Faithfully return all lines, omitting every embedded picture.
* START SOURCE EXCERPT *
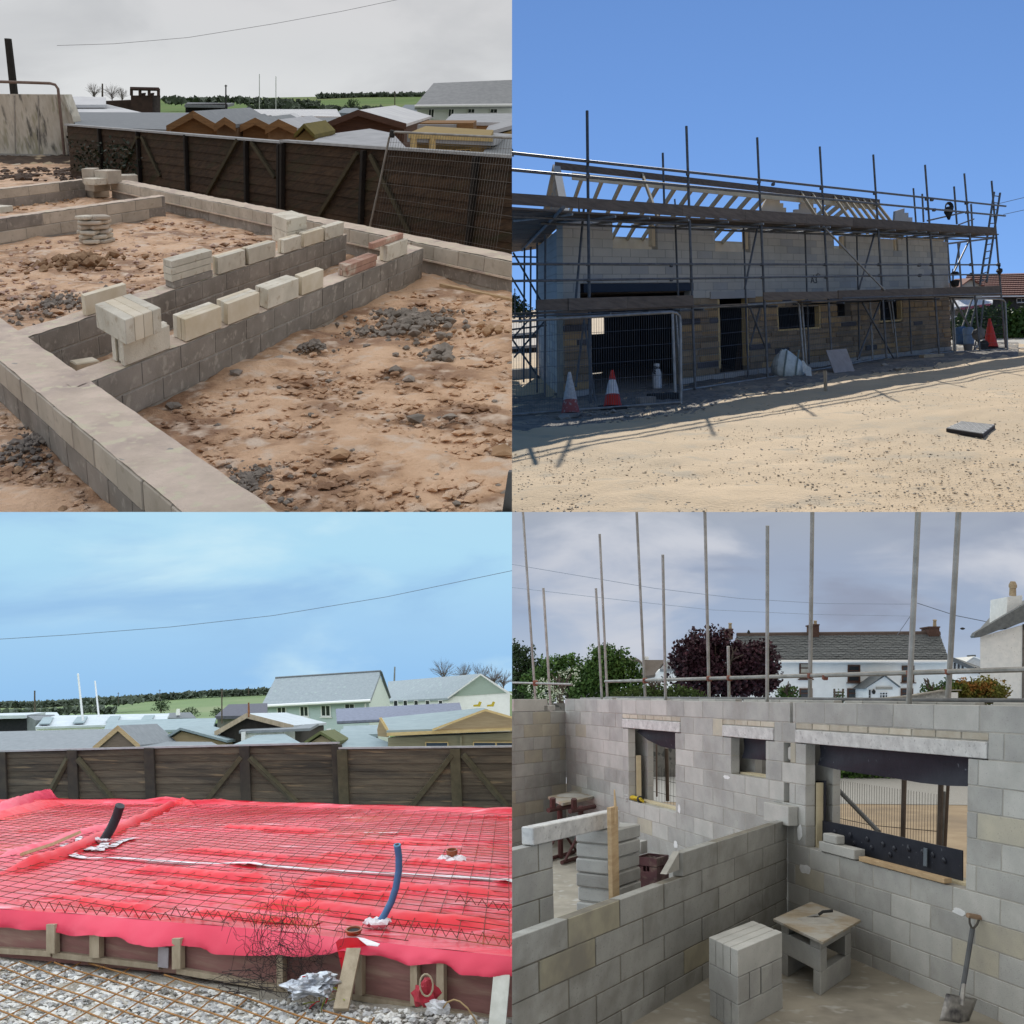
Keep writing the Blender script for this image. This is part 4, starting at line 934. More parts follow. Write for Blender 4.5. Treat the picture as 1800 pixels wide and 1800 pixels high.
pair(c1,222,304,650,'the base under the big cream cluster on the near cross wall',3,mat=m_loose)
# big cluster, turned across the wall
P0=fr.at(245,608,w=WT+.23); pcl=Pl(fr,fr.at(222,602,w=WT+.23),fr.at(284,600,w=WT+.23))
clu=fr.at(222,607,w=WT+.235); cr_=fr.at(285,583,w=WT+.235); clf=fr.at(170,576,w=WT+.235)
for k in range(4):
    a=clu+(cr_-clu)*(k/4.+.004); b=(cr_-clu)*.244; c=(clf-clu)
    O('concrete_block',MB().chbox(fr.P(a.x,a.y,WT+.236),fr.M@Vector((b.x,b.y,0)),fr.M@Vector((c.x,c.y,0)),fr.W*.215,.006),[m_loose,m_loosec],['leftmost','second','third','rightmost'][k]+' block of the big cream cluster on the near cross wall','block','cream blocks lying on the foundation walls')
pair(c1,326,390,602,'the pair right of the big cream cluster',3)
pair(c1,402,458,567,'the next pair along the near cross wall',3)
pair(c1,472,526,536,'the pair midway along the near cross wall',3)
pair(c1,533,570,510,'the last cream pair before the red bricks',2)
s0=c1.at(612,468)[0]; s1=c1.at(665,452)[0]
for k in range(4): lone(c1,s0+ru(-.04,.04),s1+ru(-.04,.04),WT+.012+(k//2)*.075,.07,.03+(k%2)*.13,.15+(k%2)*.13,['lower front','lower back','upper front','upper back'][k]+' brick of the red pile on the near cross wall','old red bricks on the near cross wall',m_brickr,'old_brick')
pair(c1,681,716,447,'the upright block near the end of the near cross wall',2)
s0=c1.at(681,447)[0]-.42; s1=c1.at(716,447)[0]-.06
lone(c1,s0,s1,WT+.232,.075,.10,.21,'single long red brick balanced on the end block',None,m_brickr,'old_brick')
# second wall
pair(c2,152,226,530,'the lone upright block on the second cross wall',1,dd=.13,d0=.04)
s0=c2.at(304,482)[0]; s1=c2.at(374,462)[0]
for k in range(4): lone(c2,s0+ru(-.03,.03),s1+ru(-.03,.03),WT+.012+k*.084,.078,.02+ru(0,.02),.30,['bottom darker slab','second slab','third slab','top slab'][k]+' of the stack on the second cross wall','slabs stacked on the second cross wall',m_found if k==0 else m_loose)
pair(c2,384,432,466,'the first pair right of the slab stack',2)
pair(c2,437,484,452,'the second pair right of the slab stack',2)
pair(c2,500,530,437,'the broken pair near the long fence wall',2,h=.19)
# on the long wall by the fence
b0=fr.at(504,432,w=WT+.02); b1=fr.at(539,424,w=WT+.02); b2=fr.at(478,420,w=WT+.02)
for k in range(2):
    a=b0+(b2-b0)*0; 
    O('concrete_block',MB().chbox(fr.P(b0.x,b0.y,WT+.016+.2*k),fr.M@Vector(((b1-b0).x,(b1-b0).y,0)),fr.M@Vector(((b2-b0).x,(b2-b0).y,0)),fr.W*.195,.006),m_loose,['lower','upper'][k]+' big cream block where the second cross wall meets the fence wall','block','cream blocks on the fence wall')
pair(c2,536,570,425,'the pair beside the big cream corner block',2,h=.2)
pair(c2,573,605,418,'the end pair beside the fence wall',2,h=.2)
# far bits
def far(pA,pB,w0,h,dep,lab,mat=m_loose):
    A=fr.at(*pA,w=w0); B=fr.at(*pB,w=w0); pl=Pl(fr,A,B); O('concrete_block',boxpl(pl,0,pl.L,w0,w0+h,0,dep,ch=.008),mat,lab,'block','blocks in the far bays')
far((145,322),(166,322),.42,.36,.4,'left upright block at the far corner',m_foundl); far((167,322),(191,324),.42,.33,.4,'right upright block at the far corner',m_foundl)
far((165,348),(193,346),.0,.20,.5,'bottom block of the little far stack',m_foundl); far((166,337),(194,335),.205,.20,.5,'middle block of the little far stack',m_foundl); far((167,326),(193,324),.41,.16,.5,'top block of the little far stack')
far((70,352),(108,351),.0,.26,.35,'pale block lying in the far bay',m_foundl); far((0,375),(24,372),.42,.12,.9,'thin pale slab at the left end of the middle cross wall')
far((214,323),(243,322),.25,.22,.6,'cream slab beyond the far corner by the fence')
q=y2(268,1280); A=fr.at(q[0],q[1]+8,w=.08); B=fr.at(184,640,w=.08); pl=Pl(fr,A,B)
O('concrete_block',boxpl(pl,0,.24,.02,.13,0,.2,ch=.012),m_loosec,'small broken cream block down in the trench','block')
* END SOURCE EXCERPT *
EXERCISE RESULT ▸
Keep writing the Blender script for this image. This is part 4, starting at line 934. More parts follow. Write for Blender 4.5. Treat the picture as 1800 pixels wide and 1800 pixels high.
pair(c1,222,304,650,'the base under the big cream cluster on the near cross wall',3,mat=m_loose)
# big cluster, turned across the wall
P0=fr.at(245,608,w=WT+.23); pcl=Pl(fr,fr.at(222,602,w=WT+.23),fr.at(284,600,w=WT+.23))
clu=fr.at(222,607,w=WT+.235); cr_=fr.at(285,583,w=WT+.235); clf=fr.at(170,576,w=WT+.235)
for k in range(4):
    a=clu+(cr_-clu)*(k/4.+.004); b=(cr_-clu)*.244; c=(clf-clu)
    O('concrete_block',MB().chbox(fr.P(a.x,a.y,WT+.236),fr.M@Vector((b.x,b.y,0)),fr.M@Vector((c.x,c.y,0)),fr.W*.215,.006),[m_loose,m_loosec],['leftmost','second','third','rightmost'][k]+' block of the big cream cluster on the near cross wall','block','cream blocks lying on the foundation walls')
pair(c1,326,390,602,'the pair right of the big cream cluster',3)
pair(c1,402,458,567,'the next pair along the near cross wall',3)
pair(c1,472,526,536,'the pair midway along the near cross wall',3)
pair(c1,533,570,510,'the last cream pair before the red bricks',2)
s0=c1.at(612,468)[0]; s1=c1.at(665,452)[0]
for k in range(4): lone(c1,s0+ru(-.04,.04),s1+ru(-.04,.04),WT+.012+(k//2)*.075,.07,.03+(k%2)*.13,.15+(k%2)*.13,['lower front','lower back','upper front','upper back'][k]+' brick of the red pile on the near cross wall','old red bricks on the near cross wall',m_brickr,'old_brick')
pair(c1,681,716,447,'the upright block near the end of the near cross wall',2)
s0=c1.at(681,447)[0]-.42; s1=c1.at(716,447)[0]-.06
lone(c1,s0,s1,WT+.232,.075,.10,.21,'single long red brick balanced on the end block',None,m_brickr,'old_brick')
# second wall
pair(c2,152,226,530,'the lone upright block on the second cross wall',1,dd=.13,d0=.04)
s0=c2.at(304,482)[0]; s1=c2.at(374,462)[0]
for k in range(4): lone(c2,s0+ru(-.03,.03),s1+ru(-.03,.03),WT+.012+k*.084,.078,.02+ru(0,.02),.30,['bottom darker slab','second slab','third slab','top slab'][k]+' of the stack on the second cross wall','slabs stacked on the second cross wall',m_found if k==0 else m_loose)
pair(c2,384,432,466,'the first pair right of the slab stack',2)
pair(c2,437,484,452,'the second pair right of the slab stack',2)
pair(c2,500,530,437,'the broken pair near the long fence wall',2,h=.19)
# on the long wall by the fence
b0=fr.at(504,432,w=WT+.02); b1=fr.at(539,424,w=WT+.02); b2=fr.at(478,420,w=WT+.02)
for k in range(2):
    a=b0+(b2-b0)*0; 
    O('concrete_block',MB().chbox(fr.P(b0.x,b0.y,WT+.016+.2*k),fr.M@Vector(((b1-b0).x,(b1-b0).y,0)),fr.M@Vector(((b2-b0).x,(b2-b0).y,0)),fr.W*.195,.006),m_loose,['lower','upper'][k]+' big cream block where the second cross wall meets the fence wall','block','cream blocks on the fence wall')
pair(c2,536,570,425,'the pair beside the big cream corner block',2,h=.2)
pair(c2,573,605,418,'the end pair beside the fence wall',2,h=.2)
# far bits
def far(pA,pB,w0,h,dep,lab,mat=m_loose):
    A=fr.at(*pA,w=w0); B=fr.at(*pB,w=w0); pl=Pl(fr,A,B); O('concrete_block',boxpl(pl,0,pl.L,w0,w0+h,0,dep,ch=.008),mat,lab,'block','blocks in the far bays')
far((145,322),(166,322),.42,.36,.4,'left upright block at the far corner',m_foundl); far((167,322),(191,324),.42,.33,.4,'right upright block at the far corner',m_foundl)
far((165,348),(193,346),.0,.20,.5,'bottom block of the little far stack',m_foundl); far((166,337),(194,335),.205,.20,.5,'middle block of the little far stack',m_foundl); far((167,326),(193,324),.41,.16,.5,'top block of the little far stack')
far((70,352),(108,351),.0,.26,.35,'pale block lying in the far bay',m_foundl); far((0,375),(24,372),.42,.12,.9,'thin pale slab at the left end of the middle cross wall')
far((214,323),(243,322),.25,.22,.6,'cream slab beyond the far corner by the fence')
q=y2(268,1280); A=fr.at(q[0],q[1]+8,w=.08); B=fr.at(184,640,w=.08); pl=Pl(fr,A,B)
O('concrete_block',boxpl(pl,0,.24,.02,.13,0,.2,ch=.012),m_loosec,'small broken cream block down in the trench','block')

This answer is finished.